La république sous surveillance
L’obsession du contrôle est également visible dans la gestion de l’Islam en France, avec des lois comme la loi sur le voile intégral de 2010 et la loi sur les séparatismes de 2021. Dans les deux cas, la menace de l’“autre” a justifié un renforcement de la surveillance et des restrictions sur les libertés individuelles. Il ne s’agissait plus de combattre des résistances coloniales ou des révoltes politiques, mais des « identités étrangères », perçues comme incompatibles avec la république laïque. Là encore, le ministère de l’Intérieur joue un rôle clé : l’assignation à résidence des populations par leur origine, par leur culture, par leur religion.
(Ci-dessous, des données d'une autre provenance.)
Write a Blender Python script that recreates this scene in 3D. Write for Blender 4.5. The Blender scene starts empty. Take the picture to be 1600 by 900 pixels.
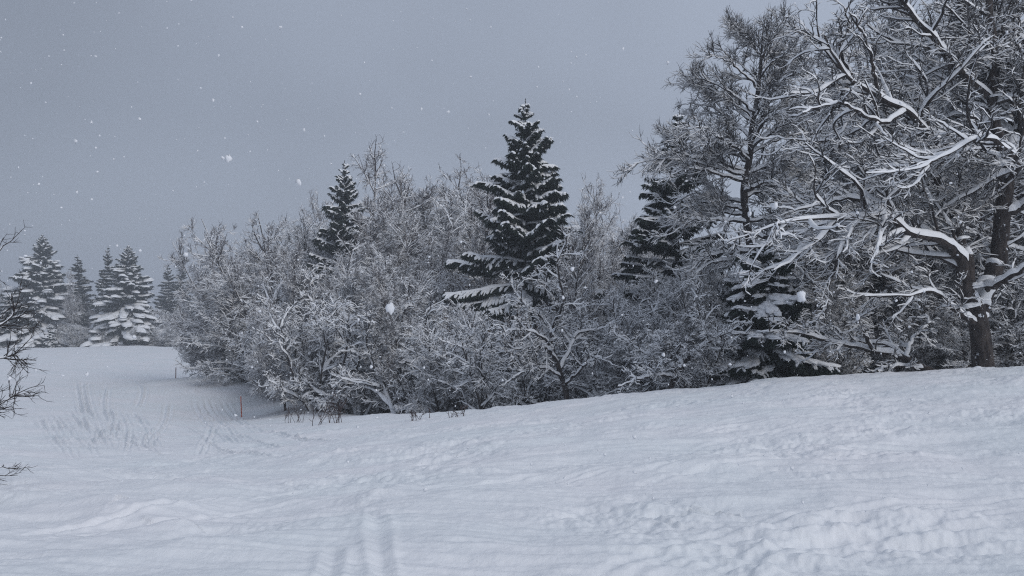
import bpy, math
import numpy as np
from mathutils import Vector, Matrix

# ------------------------------------------------------------------ camera, sky, sun, exposure
scene = bpy.context.scene
COL = scene.collection
F = 1250.0                      # focal length in pixels of a 1600 px wide picture
CAMZ = 1.65
PITCH = math.atan(50.0 / F)
cam_d = bpy.data.cameras.new('camera'); cam = bpy.data.objects.new('camera', cam_d)
COL.objects.link(cam); scene.camera = cam
cam_d.sensor_width = 36.0; cam_d.lens = 36.0 * F / 1600.0
cam_d.clip_start = 0.05; cam_d.clip_end = 2000.0
cam.location = (0, 0, CAMZ); cam.rotation_euler = (math.pi / 2 + PITCH, 0, 0)

SUN_EL, SUN_AZ = math.radians(32), math.radians(138)        # azimuth from +Y towards +X
world = bpy.data.worlds.new('World'); scene.world = world; world.use_nodes = True
wn = world.node_tree.nodes; wl = world.node_tree.links; wn.clear()
wout = wn.new('ShaderNodeOutputWorld'); wbg = wn.new('ShaderNodeBackground')
sky = wn.new('ShaderNodeTexSky'); sky.sky_type = 'NISHITA'; sky.sun_disc = False
sky.sun_elevation = SUN_EL; sky.sun_rotation = SUN_AZ
sky.air_density = 1.0; sky.dust_density = 4.0; sky.ozone_density = 1.0
wtc = wn.new('ShaderNodeTexCoord')
wsep = wn.new('ShaderNodeSeparateXYZ'); wl.new(wtc.outputs['Generated'], wsep.inputs[0])
wramp = wn.new('ShaderNodeValToRGB'); wl.new(wsep.outputs['Z'], wramp.inputs[0])
SKY_STRENGTH = 0.1
def srgb(r, g, b):
    f = lambda c: (c / 255 / 12.92) if c / 255 <= 0.04045 else ((c / 255 + 0.055) / 1.055) ** 2.4
    return (f(r), f(g), f(b))
def cloud(rgb, k=1.0):
    return tuple(c * k for c in rgb) + (1.0,)
el = wramp.color_ramp.elements
base = (0.338, 0.384, 0.474)
el[0].position = 0.0; el[0].color = cloud(base, 1.12)
el[1].position = 1.0; el[1].color = cloud(base, 1.25)
e = el.new(0.10); e.color = cloud(base, 1.08)
e = el.new(0.24); e.color = cloud(base, 0.90)
e = el.new(0.42); e.color = cloud(base, 0.92)
e = el.new(0.65); e.color = cloud(base, 1.15)
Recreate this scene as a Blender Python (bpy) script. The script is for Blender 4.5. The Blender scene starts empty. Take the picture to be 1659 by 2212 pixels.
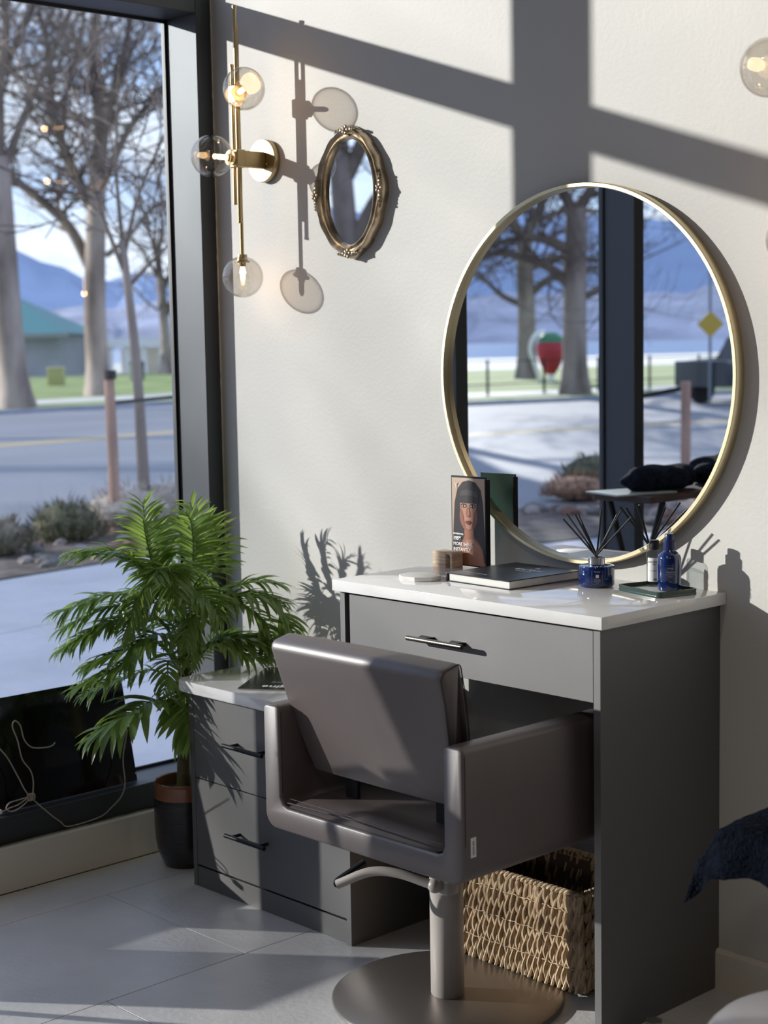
import bpy, bmesh, math, random
from mathutils import Vector, Matrix
R = random.Random(7)
SC = bpy.context.scene
COL = SC.collection
PI = math.pi
# ------------------------------------------------------------------ camera, sky, sun, exposure
cam_d = bpy.data.cameras.new('camera'); cam = bpy.data.objects.new('camera', cam_d); COL.objects.link(cam); SC.camera = cam
YAW, PITCH, ROLL = 0.81638, -0.10457, -0.01787
fw = Vector((-math.sin(YAW)*math.cos(PITCH), math.cos(YAW)*math.cos(PITCH), math.sin(PITCH)))
r0 = Vector((math.cos(YAW), math.sin(YAW), 0)); u0 = r0.cross(fw)
rt = math.cos(ROLL)*r0 + math.sin(ROLL)*u0; up = -math.sin(ROLL)*r0 + math.cos(ROLL)*u0
cam.matrix_world = Matrix(((rt.x, up.x, -fw.x, 3.8059), (rt.y, up.y, -fw.y, -2.9590), (rt.z, up.z, -fw.z, 1.4713), (0, 0, 0, 1)))
cam_d.sensor_fit = 'HORIZONTAL'; cam_d.sensor_width = 36; cam_d.lens = 3468.43/1659*36
cam_d.clip_start = 0.05; cam_d.clip_end = 9000
cam_d.dof.use_dof = True; cam_d.dof.focus_distance = 3.75; cam_d.dof.aperture_fstop = 5.6
vs = SC.view_settings; vs.view_transform = 'Standard'; vs.look = 'None'; vs.gamma = 1; vs.use_curve_mapping = False; vs.exposure = 0.10
SC.cycles.caustics_reflective = False; SC.cycles.caustics_refractive = False
SC.cycles.transparent_max_bounces = 24; SC.cycles.max_bounces = 10; SC.cycles.diffuse_bounces = 5

SUN_DIR = Vector((1, .765, -.333)).normalized()
W = bpy.data.worlds.new('sky'); SC.world = W; W.use_nodes = True
nt = W.node_tree; nt.nodes.clear()
def N(nt, t, **k):
    n = nt.nodes.new(t)
    for a, v in k.items(): setattr(n, a, v)
    return n
wo = N(nt, 'ShaderNodeOutputWorld'); bg = N(nt, 'ShaderNodeBackground'); bg.inputs[1].default_value = 1.35
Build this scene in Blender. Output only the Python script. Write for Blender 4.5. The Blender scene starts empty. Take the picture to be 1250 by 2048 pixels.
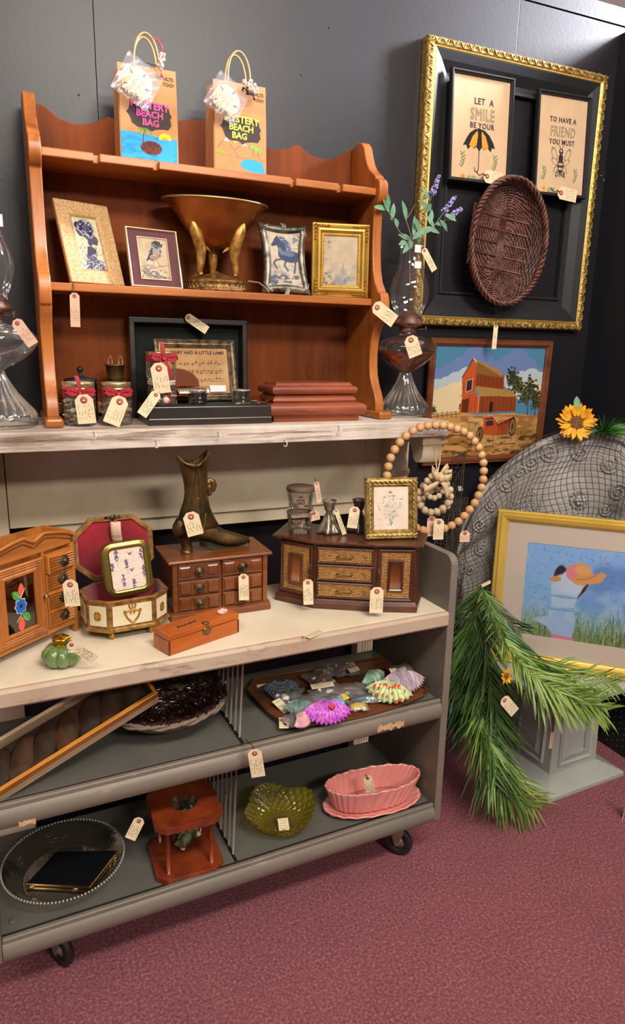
import bpy, math, random
import numpy as np
from mathutils import Vector, Matrix
R=math.radians; PI=math.pi; TAU=2*PI
random.seed(7)
scene=bpy.context.scene; COL=scene.collection
# ------------------------------------------------------------ camera
FPX=1376.8; PITCH,YAW,ROLL=R(13.485),R(23.897),R(1.189)
_F=Vector((math.sin(YAW)*math.cos(PITCH),math.cos(YAW)*math.cos(PITCH),-math.sin(PITCH)))
_r=Vector((math.cos(YAW),-math.sin(YAW),0)); _u=_r.cross(_F)
_R=_r*math.cos(ROLL)+_u*math.sin(ROLL); _U=_u*math.cos(ROLL)-_r*math.sin(ROLL)
CAM=Vector((0,0,1.55))
cam=bpy.data.cameras.new('camera'); camo=bpy.data.objects.new('camera',cam); COL.objects.link(camo)
cam.sensor_fit='VERTICAL'; cam.sensor_height=36; cam.lens=36*FPX/2048; cam.clip_start=.02
m=Matrix.Identity(4)
for i in range(3): m[i][0]=_R[i]; m[i][1]=_U[i]; m[i][2]=-_F[i]; m[i][3]=CAM[i]
camo.matrix_world=m; scene.camera=camo
def _ray(x,y): return _F*FPX+_R*(x-625)-_U*(y-1024)
def GZ(x,y,z):                                     # where a sight line meets the level z (a shelf, the floor)
    d=_ray(x,y); return CAM+d*((z-CAM.z)/d.z)
def GY(x,y,Y):                                     # where a sight line meets the upright plane at depth Y
    d=_ray(x,y); return CAM+d*(Y/d.y)
# ------------------------------------------------------------ world, lights, exposure
w=bpy.data.worlds.new('world'); scene.world=w; w.use_nodes=True
w.node_tree.nodes['Background'].inputs[0].default_value=(1,.92,.82,1); w.node_tree.nodes['Background'].inputs[1].default_value=.26
def area(name,loc,target,sx,sy,power,col=(1,.92,.79)):
    l=bpy.data.lights.new(name,'AREA'); l.shape='RECTANGLE'; l.size=sx; l.size_y=sy; l.energy=power; l.color=col
    o=bpy.data.objects.new(name,l); COL.objects.link(o); o.location=loc
    o.rotation_euler=(Vector(target)-Vector(loc)).to_track_quat('-Z','Y').to_euler(); return o
area('light_right',(5.2,1.0,4.17),(1.0,2.1,2.3),.5,1.5,1700,(.88,.90,1))
area('light_front',(.8,-.55,3.36),(.9,1.5,.5),1.3,.32,85)
area('light_front',(-1.1,-.4,3.36),(.4,1.5,.6),1.3,.32,34)
area('light_behind',(1.2,-2.6,3.36),(1.0,1.6,.8),1.3,.32,105)
scene.cycles.transparent_max_bounces=32
scene.view_settings.view_transform='Standard'; scene.view_settings.look='None'
scene.view_settings.gamma=1; scene.view_settings.use_curve_mapping=False; scene.view_settings.exposure=-0.12
# ------------------------------------------------------------ helpers
def lin(c):
    if isinstance(c,str): c=tuple(int(c[i:i+2],16)/255 for i in (0,2,4))
    return tuple(x/12.92 if x<=.04045 else ((x+.055)/1.055)**2.4 for x in c[:3])
class MB:
    def __init__(s): s.v=[]; s.f=[]; s.s=[]
    def add(s,vs,fs,smooth=False,M=None):
        n=len(s.v)
        if M is not None: vs=[M@Vector(p) for p in vs]
        s.v+= [tuple(p) for p in vs]; s.f+=[tuple(i+n for i in f) for f in fs]; s.s+=[smooth]*len(fs); return s
    def box(s,x0,x1,y0,y1,z0,z1,M=None):
        return s.add([(x0,y0,z0),(x1,y0,z0),(x1,y1,z0),(x0,y1,z0),(x0,y0,z1),(x1,y0,z1),(x1,y1,z1),(x0,y1,z1)],
          [(0,3,2,1),(4,5,6,7),(0,1,5,4),(1,2,6,5),(2,3,7,6),(3,0,4,7)],False,M)
    def prism(s,poly,axis,a,b,M=None,smooth=False):
        n=len(poly); f={'x':lambda p,t:(t,p[0],p[1]),'y':lambda p,t:(p[0],t,p[1]),'z':lambda p,t:(p[0],p[1],t)}[axis]
        vs=[f(p,a) for p in poly]+[f(p,b) for p in poly]
        s.add(vs,[tuple(range(n)),tuple(range(2*n-1,n-1,-1))],False,M)
        k=len(s.v)-2*n
        for i in range(n):
            j=(i+1)%n; s.f.append((k+i,k+n+i,k+n+j,k+j)); s.s.append(smooth)
        return s
    def surf(s,fn,nu,nv,cu=False,cv=False,smooth=True,M=None):
        vs=[fn(i/(nu if cu else nu-1),j/(nv if cv else nv-1)) for i in range(nu) for j in range(nv)]
        fs=[]
        for i in range(nu if cu else nu-1):
            for j in range(nv if cv else nv-1):
                a=i*nv+j; b=((i+1)%nu)*nv+j; c=((i+1)%nu)*nv+(j+1)%nv; d=i*nv+(j+1)%nv
                fs.append((a,b,c,d))
        return s.add(vs,fs,smooth,M)
    def lathe(s,prof,n=32,c=(0,0,0),fn=None,sx=1,sy=1,M=None,cap=True):
        def p(u,v):
            k=v*(len(prof)-1); i=int(round(k)); r,z=prof[i]; t=u*TAU
            if fn: r=fn(t,r,z)
            return (c[0]+r*sx*math.cos(t),c[1]+r*sy*math.sin(t),c[2]+z)
        s.surf(p,n,len(prof),cu=True,M=M)
        m=len(prof); k=len(s.v)-n*m
        if cap:
            if prof[0][0]>1e-5: s.f.append(tuple(k+i*m for i in range(n))[::-1]); s.s.append(False)
            if prof[-1][0]>1e-5: s.f.append(tuple(k+i*m+m-1 for i in range(n))); s.s.append(False)
        return s
    def tube(s,pts,r=.002,n=6,closed=False,M=None,flat=1):
        P=[Vector(p) for p in pts]; N=len(P); rr=r if isinstance(r,(list,tuple)) else [r]*N
        T=[]
        for i in range(N):
            a=P[i-1] if (i>0 or closed) else P[i]; b=P[(i+1)%N] if (i<N-1 or closed) else P[i]
            t=(b-a); T.append(t.normalized() if t.length>1e-9 else Vector((0,0,1)))
        u=T[0].orthogonal().normalized(); vs=[]
        for i in range(N):
            u=(u-T[i]*u.dot(T[i])); u=u.normalized() if u.length>1e-6 else T[i].orthogonal().normalized()
            v=T[i].cross(u)
            for k in range(n):
                a=TAU*k/n; vs.append(P[i]+(u*math.cos(a)+v*math.sin(a)*flat)*rr[i])
        fs=[]
        for i in range(N if closed else N-1):
            for k in range(n):
                j=(i+1)%N; fs.append((i*n+k,j*n+k,j*n+(k+1)%n,i*n+(k+1)%n))
        if not closed: fs+= [tuple(range(n))[::-1],tuple(range((N-1)*n,N*n))]
        return s.add(vs,fs,True,M)
    def cyl(s,a,b,r0,r1=None,n=16): return s.tube([a,b],[r0,r0 if r1 is None else r1],n)
    def ball(s,c,r,nu=16,nv=10,M=None):
        if not isinstance(r,(tuple,list)): r=(r,r,r)
        return s.surf(lambda u,v:(c[0]+r[0]*math.cos(u*TAU)*math.sin(v*PI),c[1]+r[1]*math.sin(u*TAU)*math.sin(v*PI),c[2]-r[2]*math.cos(v*PI)),nu,nv,cu=True,M=M)
    def build(s,name,mat,parent=None,bev=0,loc=None,rot=None,solid=0,sub=0,**kw):
        me=bpy.data.meshes.new(name); me.from_pydata(s.v,[],s.f)
        me.polygons.foreach_set('use_smooth',s.s); me.update()
        return link(name,me,mat,parent,bev,loc,rot,solid,sub,**kw)
def link(name,me,mat,parent=None,bev=0,loc=None,rot=None,solid=0,sub=0,hn=0,**kw):
    o=bpy.data.objects.new(name,me); COL.objects.link(o)
    if mat is not None and not me.materials: me.materials.append(mat)
    if parent is not None: o.parent=parent
    if loc is not None: o.location=loc
    if rot is not None: o.rotation_euler=rot
    if solid: md=o.modifiers.new('solid','SOLIDIFY'); md.thickness=solid; md.offset=0
    if bev: md=o.modifiers.new('bevel','BEVEL'); md.width=bev; md.segments=2; md.limit_method='ANGLE'; md.angle_limit=R(35)
    if hn and bev: me.polygons.foreach_set('use_smooth',[True]*len(me.polygons)); md.harden_normals=True
    if sub: md=o.modifiers.new('sub','SUBSURF'); md.levels=sub; md.render_levels=sub
    for k,v in kw.items(): o[k]=v
    return o
def tag(o,label,cat,group=None,kind=None):
    o['label']=label; o['category']=cat
    if group: o['group']=group
    if kind: o['kind']=kind
    return o
def thing(name,label,cat,loc=(0,0,0),rot=(0,0,0),group=None):
    o=bpy.data.objects.new(name,None); COL.objects.link(o); o.empty_display_size=.05
    o.location=loc; o.rotation_euler=rot; return tag(o,label,cat,group)
def copy_tree(o,parent=None):
    c=o.copy(); COL.objects.link(c)
    if parent is not None: c.parent=parent
    for ch in list(o.children): copy_tree(ch,c)
    return c
# ------------------------------------------------------------ materials
def nodes(name):
    m=bpy.data.materials.new(name); m.use_nodes=True; nt=m.node_tree
    return m,nt,nt.nodes['Principled BSDF'],nt.nodes,nt.links
def mat(name,c,rough=.5,metal=0,var=0,vs=20,bump=0,bs=200,spec=.5,c2=None,coat=0,stretch=(1,1,1),detail=3,sheen=0):
    m,nt,b,N,L=nodes(name); c=lin(c)
    b.inputs['Base Color'].default_value=(*c,1); b.inputs['Roughness'].default_value=rough; b.inputs['Metallic'].default_value=metal
    b.inputs['Specular IOR Level'].default_value=spec; b.inputs['Coat Weight'].default_value=coat; b.inputs['Coat Roughness'].default_value=.15
    b.inputs['Sheen Weight'].default_value=sheen
    if var or bump:
        tc=N.new('ShaderNodeTexCoord'); mp=N.new('ShaderNodeMapping'); mp.inputs['Scale'].default_value=stretch; L.new(tc.outputs['Object'],mp.inputs[0])
    if var:
        n=N.new('ShaderNodeTexNoise'); n.inputs['Scale'].default_value=vs; n.inputs['Detail'].default_value=detail; L.new(mp.outputs[0],n.inputs['Vector'])
        rp=N.new('ShaderNodeValToRGB'); e=rp.color_ramp.elements
        d=lin(c2) if c2 else tuple(x*(1-var) for x in c)
        e[0].position=.35; e[0].color=(*d,1); e[1].position=.65; e[1].color=(*c,1)
        L.new(n.outputs['Fac'],rp.inputs[0]); L.new(rp.outputs[0],b.inputs['Base Color'])
    if bump:
        n=N.new('ShaderNodeTexNoise'); n.inputs['Scale'].default_value=bs; n.inputs['Detail'].default_value=3; L.new(mp.outputs[0],n.inputs['Vector'])
        bp=N.new('ShaderNodeBump'); bp.inputs['Strength'].default_value=bump; bp.inputs['Distance'].default_value=.002
        L.new(n.outputs['Fac'],bp.inputs['Height']); L.new(bp.outputs[0],b.inputs['Normal'])
    return m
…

Aujourd’hui, la France parle de la décolonisation comme d’un événement passé, un épiphénomène. Mais l’Intérieur montre que l’impératif colonial n’a jamais été complètement évacué. Il a été, plutôt, réincarné dans la gestion de ses héritages, sous forme de politiques de contrôle et de surveillance, dans les lois et dans les pratiques policières.
La France a quitté l’Algérie, mais le ministère de l’Intérieur n’a jamais cessé de la garder sous clé. Il ne s’agit plus de coloniser des terres, mais d’assujettir des populations sous prétexte de maintenir l’ordre républicain. Le miroir est devenu plus complexe, plus intérieur, mais l’illusion de pouvoir est restée. Il y a encore une république à contrôler, et il y a encore des indigènes à gérer.
Et tant que cette logique persistera, la France continuera de jouer à « Je t’aime, moi non plus » avec son propre passé colonial. « La colonisation n’a jamais été un événement passé, elle est simplement entrée dans une autre phase, celle où les frontières sont invisibles mais tout aussi puissantes. » Frantz Fanon.